**AIM**. Retype, please, the listing from its opening line through the line that contains "floor = tag(bm_obj('floor', bm, M['soil']), 'bare", both included, without the pictures.

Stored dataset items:
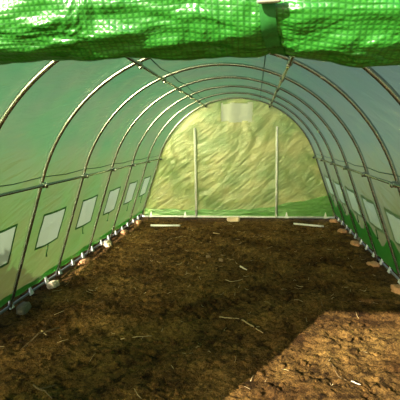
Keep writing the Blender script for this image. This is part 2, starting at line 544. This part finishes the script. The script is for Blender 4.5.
def axis(a, b, f):
    q = [a]
    while q[-1] < b: q.append(q[-1] + f(q[-1]))
    q[-1] = b
    return q
xs = axis(-1.74, 1.74, lambda v: .010)
ys = axis(-6.6, .12, lambda v: .009 if -4.9 < v < -3 else .0125 if v >= -3 else .03)
g = [[bm.verts.new((x, y, soil_z(x, y))) for y in ys] for x in xs]
for i in range(len(xs) - 1):
    for j in range(len(ys) - 1):
        bm.faces.new((g[i][j], g[i + 1][j], g[i + 1][j + 1], g[i][j + 1]))
floor = tag(bm_obj('floor', bm, M['soil']), 'bare dug brown soil floor, rough and lumpy', 'soil', kind='structure')

# field outside, a frame of ground around the soil
bm = bmesh.new()
FX, FY0, FY1, B = 1.72, -6.58, .10, 60
ring = [[(-B, -B), (B, -B), (B, B), (-B, B)], [(-FX, FY0), (FX, FY0), (FX, FY1), (-FX, FY1)]]
vo = [bm.verts.new((x, y, -.015)) for x, y in ring[0]]; vi = [bm.verts.new((x, y, -.015)) for x, y in ring[1]]
for k in range(4):
    bm.faces.new((vo[k], vo[(k + 1) % 4], vi[(k + 1) % 4], vi[k]))
tag(bm_obj('ground', bm, M['field'], smooth=False), 'dry straw coloured field outside the tunnel', 'ground', kind='structure')

# ------------------------------------------------------------------ rolled up door flap
roll = tag(empty('rolled_door_flap', (0, 0, 0)), 'shiny bright green tarp door rolled up across the top of the entrance', 'rolled flap')
RC_Y, RC_Z, RR = YF - .115, 1.3645, .050
def roll_c(x):
    return RC_Z + .004 * math.sin(x * 5 + 1) - .010 * max(0, min(1, (x - .24) / .14))
def roll_r(x, a):
    r = RR + .0035 * fbm((x * 5, math.cos(a) * .8, math.sin(a) * .8), 3)
    r += .0045 * fbm((x * 14 + math.sin(a) * 2.2, math.cos(a) * 2.2, math.sin(a) * 2.2 + 4), 3)
    # diagonal pull folds
    f = noise.ridged_multi_fractal(Vector((x * 9 + a * 1.4, a * .9 - x * 3, 2.0)), 1, 2, 3, 1, 2)
    r += .0030 * (f - .9)
    r -= .006 * math.exp(-((x - .318) / .012) ** 2)          # strap bite
    r += .001 * math.exp(-((x - .40) / .05) ** 2)
    return r
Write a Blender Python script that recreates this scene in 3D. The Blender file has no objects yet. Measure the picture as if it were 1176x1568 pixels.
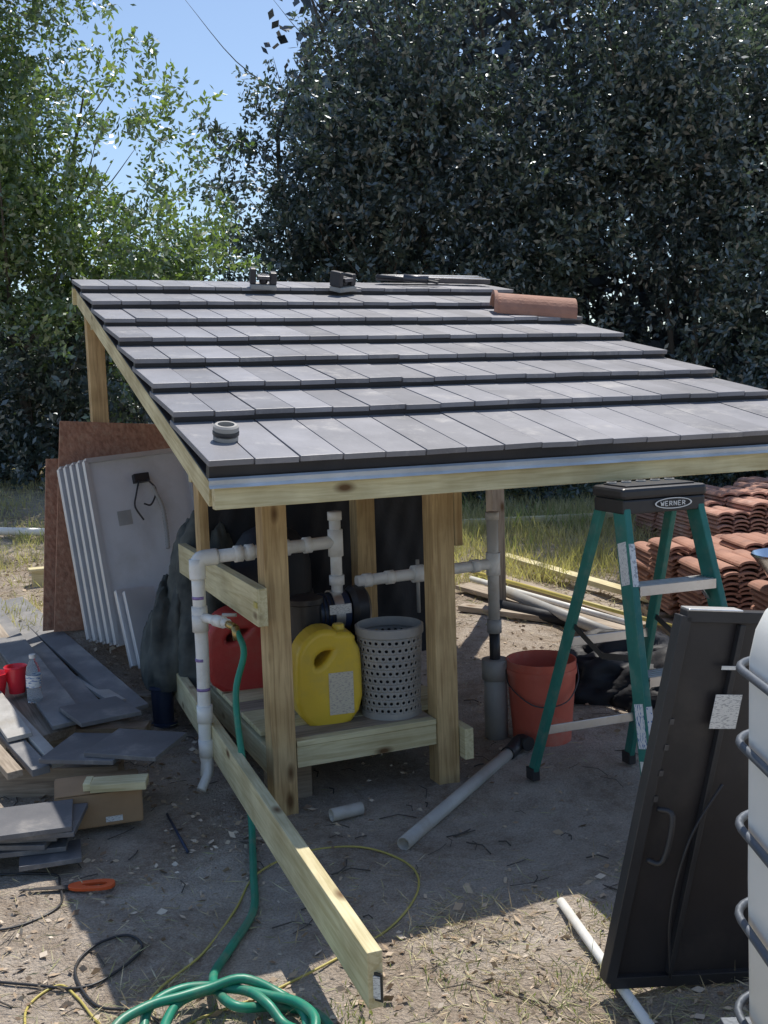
import bpy, math, numpy as np, random
from mathutils import Vector, Matrix
random.seed(7); rng=np.random.default_rng(7)
scene=bpy.context.scene
COL=scene.collection
# ------------------------------------------------------------------ materials
def newmat(name):
    m=bpy.data.materials.new(name);m.use_nodes=True
    nt=m.node_tree;b=nt.nodes["Principled BSDF"];return m,nt,b
def setv(b,k,v):
    if k in b.inputs:b.inputs[k].default_value=v
def c4(c): return (c[0],c[1],c[2],1)
def mat(name,col,rough=.6,metal=0,var=.25,scale=8,bump=.15,bscale=60,col2=None,spec=.5,trans=0,stretch=(1,1,1),dirt=None,dirts=3,dirtamt=.5):
    m,nt,b=newmat(name);N=nt.nodes;Lk=nt.links
    tc=N.new("ShaderNodeTexCoord");mp=N.new("ShaderNodeMapping");mp.inputs["Scale"].default_value=stretch
    Lk.new(tc.outputs["Object"],mp.inputs["Vector"])
    n=N.new("ShaderNodeTexNoise");n.inputs["Scale"].default_value=scale;n.inputs["Detail"].default_value=5
    Lk.new(mp.outputs[0],n.inputs["Vector"])
    r=N.new("ShaderNodeValToRGB");r.color_ramp.elements[0].position=.3;r.color_ramp.elements[1].position=.7
    c2=col2 or tuple(x*(1-var) for x in col)
    r.color_ramp.elements[0].color=c4(c2);r.color_ramp.elements[1].color=c4(col)
    Lk.new(n.outputs["Fac"],r.inputs[0]);out=r.outputs[0]
    if dirt:
        n2=N.new("ShaderNodeTexNoise");n2.inputs["Scale"].default_value=dirts;n2.inputs["Detail"].default_value=6;n2.inputs["Roughness"].default_value=.7
        Lk.new(tc.outputs["Object"],n2.inputs["Vector"])
        r2=N.new("ShaderNodeValToRGB");r2.color_ramp.elements[0].position=.5;r2.color_ramp.elements[1].position=.72
        r2.color_ramp.elements[0].color=(0,0,0,1);r2.color_ramp.elements[1].color=(dirtamt,)*3+(1,)
        Lk.new(n2.outputs["Fac"],r2.inputs[0])
        mx=N.new("ShaderNodeMixRGB");Lk.new(r2.outputs[0],mx.inputs[0]);Lk.new(out,mx.inputs[1]);mx.inputs[2].default_value=c4(dirt);out=mx.outputs[0]
    Lk.new(out,b.inputs["Base Color"])
    setv(b,"Roughness",rough);setv(b,"Metallic",metal);setv(b,"Specular IOR Level",spec);setv(b,"Transmission Weight",trans)
    if bump:
        nb=N.new("ShaderNodeTexNoise");nb.inputs["Scale"].default_value=bscale;nb.inputs["Detail"].default_value=4
        Lk.new(mp.outputs[0],nb.inputs["Vector"])
        bp=N.new("ShaderNodeBump");bp.inputs["Strength"].default_value=bump;bp.inputs["Distance"].default_value=.01
        Lk.new(nb.outputs["Fac"],bp.inputs["Height"]);Lk.new(bp.outputs[0],b.inputs["Normal"])
    return m
def woodmat(name,axis,ca,cb,knot=(.16,.09,.04),grey=None):
    m,nt,b=newmat(name);N=nt.nodes;Lk=nt.links
    tc=N.new("ShaderNodeTexCoord");gi=N.new("ShaderNodeObjectInfo")
    ad=N.new("ShaderNodeVectorMath");ad.operation='ADD'
    ml=N.new("ShaderNodeVectorMath");ml.operation='SCALE';ml.inputs["Scale"].default_value=13.
    cb3=N.new("ShaderNodeCombineXYZ")
    for i in range(3):Lk.new(gi.outputs["Random"],cb3.inputs[i])
    Lk.new(cb3.outputs[0],ml.inputs[0]);Lk.new(tc.outputs["Object"],ad.inputs[0]);Lk.new(ml.outputs[0],ad.inputs[1])
    mp=N.new("ShaderNodeMapping");s=[1,1,1];s[axis]=.06;mp.inputs["Scale"].default_value=s
    Lk.new(ad.outputs[0],mp.inputs["Vector"])
    n=N.new("ShaderNodeTexNoise");n.inputs["Scale"].default_value=70;n.inputs["Detail"].default_value=5;n.inputs["Distortion"].default_value=.8
    Lk.new(mp.outputs[0],n.inputs["Vector"])
    r=N.new("ShaderNodeValToRGB");r.color_ramp.elements[0].position=.32;r.color_ramp.elements[1].position=.6
    r.color_ramp.elements[0].color=c4(ca);r.color_ramp.elements[1].color=c4(cb);Lk.new(n.outputs["Fac"],r.inputs[0])
    mp2=N.new("ShaderNodeMapping");s2=[1,1,1];s2[axis]=.45;mp2.inputs["Scale"].default_value=s2;Lk.new(ad.outputs[0],mp2.inputs["Vector"])
    v=N.new("ShaderNodeTexVoronoi");v.inputs["Scale"].default_value=6.5;Lk.new(mp2.outputs[0],v.inputs["Vector"])
    rk=N.new("ShaderNodeValToRGB");rk.color_ramp.elements[0].position=.05;rk.color_ramp.elements[1].position=.14
    rk.color_ramp.elements[0].color=(1,1,1,1);rk.color_ramp.elements[1].color=(0,0,0,1);Lk.new(v.outputs["Distance"],rk.inputs[0])
    mx=N.new("ShaderNodeMixRGB");Lk.new(rk.outputs[0],mx.inputs[0]);Lk.new(r.outputs[0],mx.inputs[1]);mx.inputs[2].default_value=c4(knot)
    n3=N.new("ShaderNodeTexNoise");n3.inputs["Scale"].default_value=4;n3.inputs["Detail"].default_value=6;Lk.new(ad.outputs[0],n3.inputs["Vector"])
    r3=N.new("ShaderNodeValToRGB");r3.color_ramp.elements[0].color=(.60,.56,.50,1);r3.color_ramp.elements[1].color=(1,1,1,1);r3.color_ramp.elements[0].position=.3;r3.color_ramp.elements[1].position=.65
    Lk.new(n3.outputs["Fac"],r3.inputs[0])
    m2=N.new("ShaderNodeMixRGB");m2.blend_type='MULTIPLY';m2.inputs[0].default_value=.85;Lk.new(mx.outputs[0],m2.inputs[1]);Lk.new(r3.outputs[0],m2.inputs[2])
    Lk.new(m2.outputs[0],b.inputs["Base Color"]);setv(b,"Roughness",.75);setv(b,"Specular IOR Level",.3)
    bp=N.new("ShaderNodeBump");bp.inputs["Strength"].default_value=.25;bp.inputs["Distance"].default_value=.004
    Lk.new(n.outputs["Fac"],bp.inputs["Height"]);Lk.new(bp.outputs[0],b.inputs["Normal"])
    return m
PT=[woodmat("treated_pine_%d"%i,i,(.58,.50,.28),(.76,.69,.44)) for i in range(3)]
WP=[woodmat("post_pine_%d"%i,i,(.44,.30,.15),(.66,.49,.26)) for i in range(3)]
OLD=[woodmat("weathered_wood_%d"%i,i,(.28,.23,.18),(.46,.39,.31)) for i in range(3)]
M={}
M['pvc']=mat("white_pvc",(.82,.82,.79),.35,var=.08,scale=5,bump=.03,dirt=(.45,.38,.28),dirts=9,dirtamt=.4)
M['pvcd']=mat("dirty_pvc",(.58,.56,.52),.45,var=.25,scale=5,bump=.03,dirt=(.36,.30,.23),dirts=7,dirtamt=.8)
M['greypvc']=mat("grey_pvc",(.38,.38,.37),.5,var=.2,dirt=(.4,.33,.25),dirtamt=.5)
M['metal']=mat("galvanised_metal",(.85,.88,.92),.22,1,var=.25,scale=7,bump=.12,bscale=7)
M['drip']=mat("drip_edge_metal",(.72,.78,.84),.45,.35,var=.3,scale=5,bump=.1,bscale=7)  # pale bluish base paints in the bright highlight along the edge
M['alu']=mat("ladder_aluminium",(.75,.76,.77),.38,.9,var=.12,scale=20,bump=.04,dirt=(.4,.36,.3),dirts=10)
M['lgreen']=mat("green_fibreglass",(.025,.20,.165),.5,var=.25,scale=12,bump=.1,dirt=(.25,.27,.22),dirts=8,dirtamt=.45)
M['black']=mat("black_plastic",(.034,.034,.038),.42,var=.3,bump=.05)  # lifted off true black, so haze is mixed into the colour
M['blackm']=mat("black_panel_back",(.034,.031,.034),.38,var=.35,scale=5,bump=.04,dirt=(.12,.10,.085),dirts=3,dirtamt=.3)  # dark base raised the same way, with haze in the colour
M['navy']=mat("navy_plastic",(.025,.042,.09),.4)
M['tarp']=mat("dark_tarp",(.026,.029,.036),.6,scale=4,bump=.6,bscale=14,col2=(.014,.015,.02),spec=.3)
M['camo']=mat("camo_tarp",(.13,.135,.12),.75,scale=9,bump=.7,bscale=12,col2=(.04,.046,.046),spec=.2)
M['red']=mat("red_plastic",(.50,.05,.045),.4,var=.2,dirt=(.35,.2,.15),dirts=6,dirtamt=.3)
M['orange']=mat("orange_bucket",(.66,.14,.09),.5,var=.15,dirt=(.5,.35,.28),dirts=5,dirtamt=.5)
M['orangeh']=mat("orange_handle",(.75,.12,.03),.4,var=.1)
M['yellow']=mat("yellow_jug_plastic",(.80,.56,.05),.38,var=.1,bump=.03,dirt=(.5,.38,.12),dirts=5,dirtamt=.45)
M['cordy']=mat("yellow_cord",(.55,.46,.12),.5,var=.2,bump=.03)
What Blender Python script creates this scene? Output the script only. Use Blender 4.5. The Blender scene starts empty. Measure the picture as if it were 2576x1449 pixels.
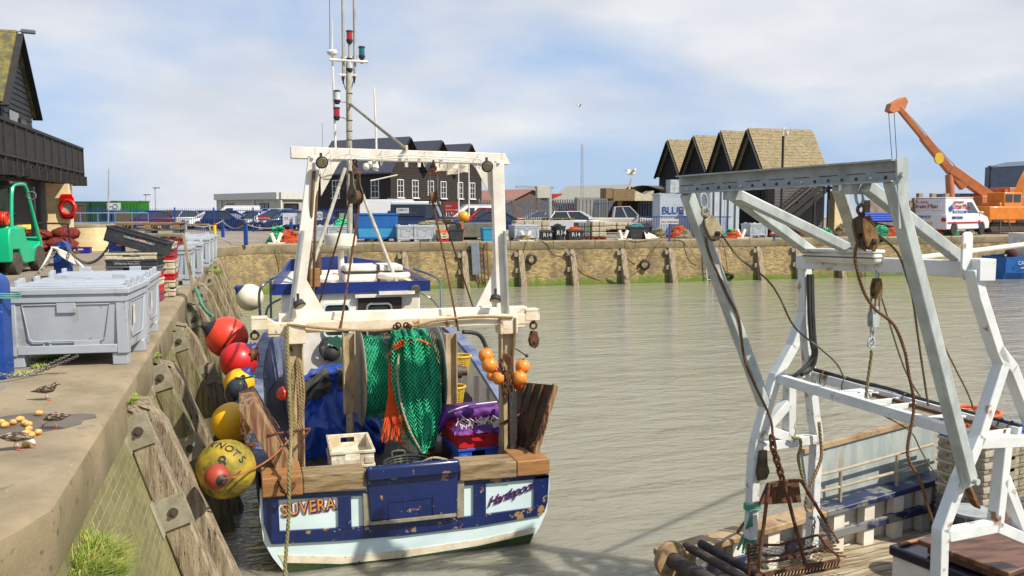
import bpy, math, random
from mathutils import Vector as V, Matrix, noise
random.seed(7)
R_ = math.radians
sc = bpy.context.scene
# ------------------------------------------------------------- camera
PSI = R_(17.3); FPX = 2180.0; PIT = math.atan((724.5-527)/FPX)
CAM = V((0, 0, 1.6))
RT = V((math.cos(PSI), -math.sin(PSI), 0))
FW = V((math.sin(PSI)*math.cos(PIT), math.cos(PSI)*math.cos(PIT), -math.sin(PIT)))
UP = RT.cross(FW)
cd = bpy.data.cameras.new('camera'); cam = bpy.data.objects.new('camera', cd); sc.collection.objects.link(cam)
cam.matrix_world = Matrix.Translation(CAM) @ Matrix((RT, UP, -FW)).transposed().to_4x4()
cd.sensor_width = 36; cd.lens = FPX/2576*36; cd.clip_end = 9000; cd.clip_start = .05
sc.camera = cam
# ------------------------------------------------------------- light
SUN_DIR = V((.705, -.709, 0)); SUN_EL = R_(47)
w = bpy.data.worlds.new('World'); sc.world = w; w.use_nodes = True
nt = w.node_tree; N = nt.nodes; L = nt.links; bg = N['Background']
sky = N.new('ShaderNodeTexSky'); sky.sky_type = 'NISHITA'; sky.sun_disc = False
sky.sun_elevation = SUN_EL; sky.sun_rotation = math.atan2(SUN_DIR.x, SUN_DIR.y); sky.dust_density = .6; sky.ozone_density = 1.6
tc = N.new('ShaderNodeTexCoord'); mp = N.new('ShaderNodeMapping'); mp.inputs['Scale'].default_value = (1, 1, 2.6)
mp.inputs['Location'].default_value = (3.1, 1.3, .2)
n1 = N.new('ShaderNodeTexNoise'); n1.inputs['Scale'].default_value = 1.9; n1.inputs['Detail'].default_value = 7; n1.inputs['Roughness'].default_value = .5
n1.inputs['Distortion'].default_value = .25
cr = N.new('ShaderNodeValToRGB'); cr.color_ramp.elements[0].position = .41; cr.color_ramp.elements[1].position = .565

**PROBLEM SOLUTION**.
Keep writing the Blender script for this image. This is part 2, starting at line 544. This part finishes the script. The script is for Blender 4.5.
def axis(a, b, f):
    q = [a]
    while q[-1] < b: q.append(q[-1] + f(q[-1]))
    q[-1] = b
    return q
xs = axis(-1.74, 1.74, lambda v: .010)
ys = axis(-6.6, .12, lambda v: .009 if -4.9 < v < -3 else .0125 if v >= -3 else .03)
g = [[bm.verts.new((x, y, soil_z(x, y))) for y in ys] for x in xs]
for i in range(len(xs) - 1):
    for j in range(len(ys) - 1):
        bm.faces.new((g[i][j], g[i + 1][j], g[i + 1][j + 1], g[i][j + 1]))
floor = tag(bm_obj('floor', bm, M['soil']), 'bare dug brown soil floor, rough and lumpy', 'soil', kind='structure')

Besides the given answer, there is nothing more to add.